--- Begin ---

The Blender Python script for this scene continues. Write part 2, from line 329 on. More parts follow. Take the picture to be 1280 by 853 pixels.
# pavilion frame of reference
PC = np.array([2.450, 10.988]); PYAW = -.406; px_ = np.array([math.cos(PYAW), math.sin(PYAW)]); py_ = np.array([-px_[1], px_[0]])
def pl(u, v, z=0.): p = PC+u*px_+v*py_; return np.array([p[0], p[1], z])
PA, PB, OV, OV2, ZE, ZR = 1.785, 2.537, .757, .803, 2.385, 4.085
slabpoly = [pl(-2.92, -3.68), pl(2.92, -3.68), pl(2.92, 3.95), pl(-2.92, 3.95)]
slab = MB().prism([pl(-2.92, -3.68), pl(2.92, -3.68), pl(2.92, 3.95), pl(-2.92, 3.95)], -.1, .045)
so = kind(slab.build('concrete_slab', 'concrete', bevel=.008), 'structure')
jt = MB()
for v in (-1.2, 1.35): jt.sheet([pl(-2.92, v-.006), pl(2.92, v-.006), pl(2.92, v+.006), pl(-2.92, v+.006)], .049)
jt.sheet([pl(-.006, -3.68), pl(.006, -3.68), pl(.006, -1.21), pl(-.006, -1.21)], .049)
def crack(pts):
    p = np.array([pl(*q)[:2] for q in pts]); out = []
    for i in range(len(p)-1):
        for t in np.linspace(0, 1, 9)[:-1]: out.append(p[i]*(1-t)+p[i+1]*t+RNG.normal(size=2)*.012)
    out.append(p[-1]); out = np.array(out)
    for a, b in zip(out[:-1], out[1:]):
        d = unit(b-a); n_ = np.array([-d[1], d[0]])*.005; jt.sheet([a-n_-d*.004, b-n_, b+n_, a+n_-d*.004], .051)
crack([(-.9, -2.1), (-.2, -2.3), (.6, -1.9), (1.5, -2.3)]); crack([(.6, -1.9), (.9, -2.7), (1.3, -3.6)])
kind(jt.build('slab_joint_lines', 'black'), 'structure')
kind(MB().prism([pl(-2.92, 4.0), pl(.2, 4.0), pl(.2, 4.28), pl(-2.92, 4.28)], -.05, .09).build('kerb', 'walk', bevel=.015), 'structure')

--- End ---

▶ PROBLEM TO WORK ON
From the listing above, extract every line exactly as it stands.

▶ RESULT
The Blender Python script for this scene continues. Write part 2, from line 329 on. More parts follow. Take the picture to be 1280 by 853 pixels.
# pavilion frame of reference
PC = np.array([2.450, 10.988]); PYAW = -.406; px_ = np.array([math.cos(PYAW), math.sin(PYAW)]); py_ = np.array([-px_[1], px_[0]])
def pl(u, v, z=0.): p = PC+u*px_+v*py_; return np.array([p[0], p[1], z])
PA, PB, OV, OV2, ZE, ZR = 1.785, 2.537, .757, .803, 2.385, 4.085
slabpoly = [pl(-2.92, -3.68), pl(2.92, -3.68), pl(2.92, 3.95), pl(-2.92, 3.95)]
slab = MB().prism([pl(-2.92, -3.68), pl(2.92, -3.68), pl(2.92, 3.95), pl(-2.92, 3.95)], -.1, .045)
so = kind(slab.build('concrete_slab', 'concrete', bevel=.008), 'structure')
jt = MB()
for v in (-1.2, 1.35): jt.sheet([pl(-2.92, v-.006), pl(2.92, v-.006), pl(2.92, v+.006), pl(-2.92, v+.006)], .049)
jt.sheet([pl(-.006, -3.68), pl(.006, -3.68), pl(.006, -1.21), pl(-.006, -1.21)], .049)
def crack(pts):
    p = np.array([pl(*q)[:2] for q in pts]); out = []
    for i in range(len(p)-1):
        for t in np.linspace(0, 1, 9)[:-1]: out.append(p[i]*(1-t)+p[i+1]*t+RNG.normal(size=2)*.012)
    out.append(p[-1]); out = np.array(out)
    for a, b in zip(out[:-1], out[1:]):
        d = unit(b-a); n_ = np.array([-d[1], d[0]])*.005; jt.sheet([a-n_-d*.004, b-n_, b+n_, a+n_-d*.004], .051)
crack([(-.9, -2.1), (-.2, -2.3), (.6, -1.9), (1.5, -2.3)]); crack([(.6, -1.9), (.9, -2.7), (1.3, -3.6)])
kind(jt.build('slab_joint_lines', 'black'), 'structure')
kind(MB().prism([pl(-2.92, 4.0), pl(.2, 4.0), pl(.2, 4.28), pl(-2.92, 4.28)], -.05, .09).build('kerb', 'walk', bevel=.015), 'structure')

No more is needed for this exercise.